5) Der Anspruch ist nicht verjährt. Die Verjährungsfrist beträgt gemäß § 638 BGB a.F. fünf Jahre, weil es sich um Arbeiten an einem Bauwerk handelt. Dies gilt auch, wenn der Architekt - wie hier - den Statiker im eigenen Namen mit entsprechenden Leistungen beauftragt (BGHZ 58, 85). Die Verjährung begann mit Übergabe der Statik am 28. September 1995. Sie endete damit frühestens im September 2000. Mit Schreiben vom 11. Mai 2000 hat der Beklagte jedoch auf die Einrede der Verjährung bis zum 30. Dezember 2000 verzichtet, mit Schreiben vom 5. Dezember 2000 diesen Verzicht bis zum 31. Dezember 2001 verlängert. Nachdem die Streitverkündung im Mai 2001 zugestellt wurde, unterbrach sie die Verjährung rechtzeitig (§ 209 Abs. 2 Nr. 4 BGB a.F.). Der Vorprozess endete mit Urteil vom 2. Dezember 2005, so dass die im Streitfall am 16. Februar 2006 beim Landgericht eingegangene Klage innerhalb noch offener Verjährungsfrist erhoben wurde. Die vom Beklagten zitierte Entscheidung BGHZ 121, 94 (= NJW 1993, 723) betrifft Planungsleistungen für Rohrleitungsarbeiten an einem Grundstück, nicht aber Planungsleistungen für die Errichtung eines Bauwerks. Im übrigen hat der BGH in dieser Entscheidung noch einmal ausdrücklich klargestellt, dass Planungsleistungen für Bauwerke nach § 638 BGB in fünf Jahren verjähren.

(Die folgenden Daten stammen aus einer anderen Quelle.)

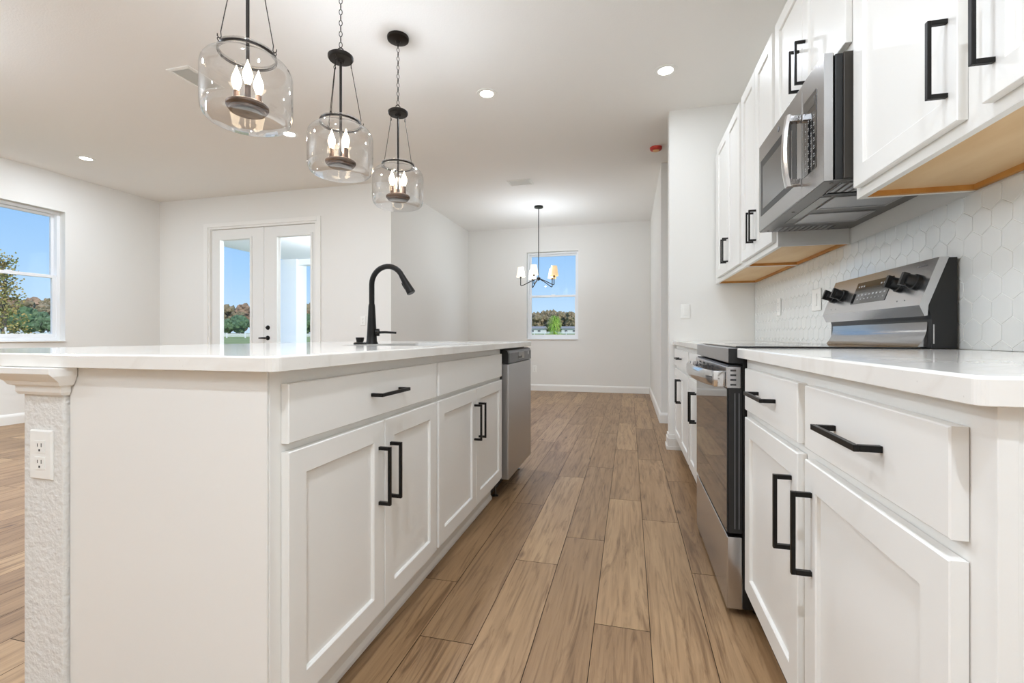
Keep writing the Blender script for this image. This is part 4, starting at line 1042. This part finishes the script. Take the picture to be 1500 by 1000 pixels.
def young_tree():
    x, y = polar(-60.9-.9, 15.5); z = ground_z(15.5); t = thing('young_tree', (x, y, z), 'slender young tree with thin yellow-green leaves outside the left window', 'tree')
    rnd = random.Random(9); bm = BM(); Hh = 2.85
    tube(bm, [(x,y,z-.1),(x+.03,y,z+1.2),(x-.02,y+.03,z+1.9),(x,y,z+Hh)], [.05,.04,.025,.008], 8)
    tips = []
    for k in range(34):
        zz = .55 + (Hh-.7)*k/34; a = k*2.4; L = (.55*(1-(zz/Hh))+.12)*rnd.uniform(.7,1.1)
        p0 = Vector((x, y, z+zz)); p1 = p0 + Vector((math.cos(a)*L*.5, math.sin(a)*L*.5, .20)); p2 = p0 + Vector((math.cos(a)*L, math.sin(a)*L, .32))
        tube(bm, [p0, p1, p2], [.012,.008,.004], 5); tips += [(p0, p1, p2)]
    obj('trunk_and_branches', bm, 'trunk', t)
    bm = BM()
    for p0, p1, p2 in tips:
        for q in range(62):
            s = rnd.random()**.7; c_ = (p0.lerp(p1, s*2) if s < .5 else p1.lerp(p2, s*2-1)) + Vector([rnd.gauss(0,.06) for _ in range(3)])
            d = Vector([rnd.gauss(0,1) for _ in range(3)]).normalized(); e = d.orthogonal().normalized(); L = .055; w_ = .020
            bm.faces.new([bm.verts.new(v) for v in (c_, c_+d*L*.5+e*w_, c_+d*L, c_+d*L*.5-e*w_)])
    obj('foliage', bm, 'leafA', t)
    for s in (-1, 1):
        bm = BM(); tube(bm, [(x+s*.5, y, z-.1), (x+s*.05, y, z+1.3)], .02, 6); obj('support_stake', bm, 'fence', t)
young_tree()
def young_palm():
    a = math.degrees(math.atan((812-750)/680) - math.atan(172/680)); r = 21; x, y = polar(a, r); z = ground_z(r)
    t = thing('young_pine', (x, y, z), 'bright green shaggy young plant with drooping blades outside the dining window', 'tree')
    rnd = random.Random(4); bm = BM(); tube(bm, [(x,y,z-.1),(x,y,z+1.7)], [.06,.03], 8); obj('stem', bm, 'trunk', t)
    bm = BM()
    for k in range(800):
        zz = rnd.uniform(.45, 1.95); a = rnd.random()*2*PI; L = rnd.uniform(.45,.72)*(1 if zz < 1.2 else .62); el = rnd.uniform(.1,1.1)
        d = Vector((math.cos(a), math.sin(a), 0)); pv = None; p = Vector((x,y,z+zz)); n_ = 5
        sd_ = Vector((-d.y, d.x, 0))*.012
        for i in range(n_+1):
            s = i/n_; q = p + d*(L*s) + Vector((0,0, L*(math.sin(el)*s - 1.15*s*s)))
            cur = [bm.verts.new(q-sd_*(1.05-s)), bm.verts.new(q+sd_*(1.05-s))]
            if pv: bm.faces.new((pv[0], pv[1], cur[1], cur[0]))
            pv = cur
    obj('blades', bm, 'palm', t)
young_palm()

6) Damit hat der Beklagte den dem Versicherungsnehmer der Klägerin entstandenen Schaden zur Hälfte zu ersetzen.

a) Die Feststellungen des Landgerichts zur Schadenshöhe sind richtig. Angriffe auf den Umfang des Schadens sind angesichts der Bindungswirkung des Urteils im Vorprozess nicht möglich (§§ 68, 74 ZPO).

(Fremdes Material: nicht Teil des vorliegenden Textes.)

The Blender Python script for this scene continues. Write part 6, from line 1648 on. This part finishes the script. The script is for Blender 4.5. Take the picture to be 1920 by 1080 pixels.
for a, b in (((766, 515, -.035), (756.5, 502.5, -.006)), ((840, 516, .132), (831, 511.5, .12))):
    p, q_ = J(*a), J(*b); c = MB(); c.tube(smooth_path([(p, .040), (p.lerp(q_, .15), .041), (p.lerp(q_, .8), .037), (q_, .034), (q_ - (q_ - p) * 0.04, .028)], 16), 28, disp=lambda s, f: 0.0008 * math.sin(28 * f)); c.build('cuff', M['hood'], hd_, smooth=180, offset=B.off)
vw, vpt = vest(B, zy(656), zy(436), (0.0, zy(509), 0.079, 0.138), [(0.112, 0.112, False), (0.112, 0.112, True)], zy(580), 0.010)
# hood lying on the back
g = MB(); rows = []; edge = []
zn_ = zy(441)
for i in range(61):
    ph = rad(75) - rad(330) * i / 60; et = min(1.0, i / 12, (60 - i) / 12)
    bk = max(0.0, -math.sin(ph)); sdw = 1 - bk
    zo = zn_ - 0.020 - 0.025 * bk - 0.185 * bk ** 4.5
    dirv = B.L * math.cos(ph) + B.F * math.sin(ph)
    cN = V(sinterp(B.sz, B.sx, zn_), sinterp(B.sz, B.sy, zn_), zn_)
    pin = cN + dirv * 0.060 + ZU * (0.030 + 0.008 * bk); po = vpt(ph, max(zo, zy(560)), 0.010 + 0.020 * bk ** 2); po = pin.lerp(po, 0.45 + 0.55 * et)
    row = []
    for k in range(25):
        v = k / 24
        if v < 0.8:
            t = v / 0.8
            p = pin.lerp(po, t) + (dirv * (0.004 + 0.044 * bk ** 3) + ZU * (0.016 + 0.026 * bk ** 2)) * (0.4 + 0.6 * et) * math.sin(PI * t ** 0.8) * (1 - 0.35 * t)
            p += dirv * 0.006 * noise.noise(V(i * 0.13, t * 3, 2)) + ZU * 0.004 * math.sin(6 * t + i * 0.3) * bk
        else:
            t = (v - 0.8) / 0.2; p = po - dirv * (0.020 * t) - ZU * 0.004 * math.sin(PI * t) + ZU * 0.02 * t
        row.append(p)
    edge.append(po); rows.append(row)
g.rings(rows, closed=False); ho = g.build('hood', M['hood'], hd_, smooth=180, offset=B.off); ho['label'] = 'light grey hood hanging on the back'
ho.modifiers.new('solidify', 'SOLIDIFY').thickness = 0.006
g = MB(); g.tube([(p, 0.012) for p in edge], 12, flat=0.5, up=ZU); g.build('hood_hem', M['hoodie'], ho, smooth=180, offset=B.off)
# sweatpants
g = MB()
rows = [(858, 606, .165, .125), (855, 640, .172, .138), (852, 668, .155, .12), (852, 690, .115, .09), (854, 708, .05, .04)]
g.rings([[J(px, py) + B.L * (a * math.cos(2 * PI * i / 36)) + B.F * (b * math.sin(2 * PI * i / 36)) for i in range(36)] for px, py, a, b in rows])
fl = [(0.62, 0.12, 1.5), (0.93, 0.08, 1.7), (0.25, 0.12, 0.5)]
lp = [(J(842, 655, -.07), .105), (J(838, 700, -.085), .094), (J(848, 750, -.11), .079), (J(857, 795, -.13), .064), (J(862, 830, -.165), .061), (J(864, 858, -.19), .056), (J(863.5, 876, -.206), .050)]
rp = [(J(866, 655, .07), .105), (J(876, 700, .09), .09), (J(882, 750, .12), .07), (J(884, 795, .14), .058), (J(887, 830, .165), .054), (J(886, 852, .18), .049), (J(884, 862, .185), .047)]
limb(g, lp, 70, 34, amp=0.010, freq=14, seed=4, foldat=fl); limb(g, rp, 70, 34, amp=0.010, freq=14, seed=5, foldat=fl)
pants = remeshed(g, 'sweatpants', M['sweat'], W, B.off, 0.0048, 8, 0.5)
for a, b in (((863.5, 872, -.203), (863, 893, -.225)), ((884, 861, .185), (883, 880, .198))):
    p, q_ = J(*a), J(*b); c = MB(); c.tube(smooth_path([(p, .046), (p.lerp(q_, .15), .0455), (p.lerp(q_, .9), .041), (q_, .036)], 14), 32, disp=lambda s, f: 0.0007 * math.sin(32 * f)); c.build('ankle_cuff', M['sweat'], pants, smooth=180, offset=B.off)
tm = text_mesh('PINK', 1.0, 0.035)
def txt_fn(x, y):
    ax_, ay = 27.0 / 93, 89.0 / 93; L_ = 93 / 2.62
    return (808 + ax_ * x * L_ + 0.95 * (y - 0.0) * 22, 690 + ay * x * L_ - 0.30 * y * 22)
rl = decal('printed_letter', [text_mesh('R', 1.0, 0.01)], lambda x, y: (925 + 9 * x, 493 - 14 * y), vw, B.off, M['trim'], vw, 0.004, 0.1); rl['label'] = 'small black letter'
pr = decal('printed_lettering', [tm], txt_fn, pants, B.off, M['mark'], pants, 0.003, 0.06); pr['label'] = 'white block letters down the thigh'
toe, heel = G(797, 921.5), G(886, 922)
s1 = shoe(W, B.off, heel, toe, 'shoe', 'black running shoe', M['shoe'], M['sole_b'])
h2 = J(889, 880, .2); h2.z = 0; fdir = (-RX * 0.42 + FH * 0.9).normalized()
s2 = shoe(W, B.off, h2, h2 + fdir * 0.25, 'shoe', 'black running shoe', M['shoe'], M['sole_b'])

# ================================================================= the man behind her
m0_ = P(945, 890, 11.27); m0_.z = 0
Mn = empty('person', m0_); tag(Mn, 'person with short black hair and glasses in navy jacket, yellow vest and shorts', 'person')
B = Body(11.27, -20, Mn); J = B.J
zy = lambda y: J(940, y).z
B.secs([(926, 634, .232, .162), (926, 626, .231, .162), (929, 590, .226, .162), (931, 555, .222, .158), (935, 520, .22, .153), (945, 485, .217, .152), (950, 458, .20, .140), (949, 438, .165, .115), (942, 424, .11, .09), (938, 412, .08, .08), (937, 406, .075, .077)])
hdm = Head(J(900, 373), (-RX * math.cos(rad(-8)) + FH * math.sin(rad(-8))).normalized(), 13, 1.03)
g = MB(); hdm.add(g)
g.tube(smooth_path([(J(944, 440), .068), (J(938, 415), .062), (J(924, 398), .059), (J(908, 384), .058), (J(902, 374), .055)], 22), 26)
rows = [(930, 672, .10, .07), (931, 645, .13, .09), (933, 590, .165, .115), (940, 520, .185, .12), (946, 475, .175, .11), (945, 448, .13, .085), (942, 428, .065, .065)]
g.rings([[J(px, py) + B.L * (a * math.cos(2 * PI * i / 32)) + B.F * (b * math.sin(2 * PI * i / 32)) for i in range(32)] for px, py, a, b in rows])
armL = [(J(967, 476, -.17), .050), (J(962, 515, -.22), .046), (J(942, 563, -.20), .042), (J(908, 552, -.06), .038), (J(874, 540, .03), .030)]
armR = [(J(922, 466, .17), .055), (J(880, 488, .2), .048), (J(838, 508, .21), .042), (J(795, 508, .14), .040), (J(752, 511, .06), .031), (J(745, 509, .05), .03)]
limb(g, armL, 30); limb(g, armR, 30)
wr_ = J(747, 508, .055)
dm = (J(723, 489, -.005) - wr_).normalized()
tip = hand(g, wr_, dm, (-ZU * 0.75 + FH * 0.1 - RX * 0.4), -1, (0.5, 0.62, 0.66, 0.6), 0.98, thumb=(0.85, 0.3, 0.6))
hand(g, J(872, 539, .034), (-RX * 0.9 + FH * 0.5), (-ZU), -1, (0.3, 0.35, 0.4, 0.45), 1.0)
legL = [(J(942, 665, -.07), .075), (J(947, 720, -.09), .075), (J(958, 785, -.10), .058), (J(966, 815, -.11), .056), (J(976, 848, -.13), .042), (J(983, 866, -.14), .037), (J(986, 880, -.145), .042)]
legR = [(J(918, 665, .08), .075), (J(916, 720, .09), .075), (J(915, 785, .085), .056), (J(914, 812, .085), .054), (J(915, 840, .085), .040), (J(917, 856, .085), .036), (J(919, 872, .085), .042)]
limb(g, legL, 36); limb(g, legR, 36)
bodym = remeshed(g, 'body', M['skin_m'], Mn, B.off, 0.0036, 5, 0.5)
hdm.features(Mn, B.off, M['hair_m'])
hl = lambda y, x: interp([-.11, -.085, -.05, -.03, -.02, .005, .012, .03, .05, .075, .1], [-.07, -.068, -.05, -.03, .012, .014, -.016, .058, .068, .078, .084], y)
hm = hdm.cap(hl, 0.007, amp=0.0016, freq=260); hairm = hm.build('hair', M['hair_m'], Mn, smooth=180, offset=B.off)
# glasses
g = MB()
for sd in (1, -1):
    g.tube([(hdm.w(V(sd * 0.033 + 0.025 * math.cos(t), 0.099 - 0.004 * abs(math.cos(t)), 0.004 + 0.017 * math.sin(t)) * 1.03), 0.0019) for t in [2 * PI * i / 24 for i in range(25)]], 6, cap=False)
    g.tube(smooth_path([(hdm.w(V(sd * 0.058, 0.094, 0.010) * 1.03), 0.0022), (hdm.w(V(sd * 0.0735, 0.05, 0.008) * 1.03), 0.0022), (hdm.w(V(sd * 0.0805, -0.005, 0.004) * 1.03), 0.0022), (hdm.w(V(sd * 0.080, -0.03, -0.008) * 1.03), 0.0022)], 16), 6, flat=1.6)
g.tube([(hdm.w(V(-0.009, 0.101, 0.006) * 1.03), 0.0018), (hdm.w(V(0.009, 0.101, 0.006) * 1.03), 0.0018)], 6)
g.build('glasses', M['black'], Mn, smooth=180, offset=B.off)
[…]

Der Höhe nach beträgt der Anspruch der Klägerin nur 50% des vom Landgericht insgesamt festgestellten Schadens von 206.199,53 €. Dies sind 103.099,76 €. Soweit das Landgericht den Schaden um die auf das Schwimmbad und die Treppe entfallenden Kosten gekürzt hat, verfolgt die Klägerin ihre Ansprüche mit der Berufung ausdrücklich nicht weiter. Gleiches gilt für die außergerichtlichen Anwaltskosten.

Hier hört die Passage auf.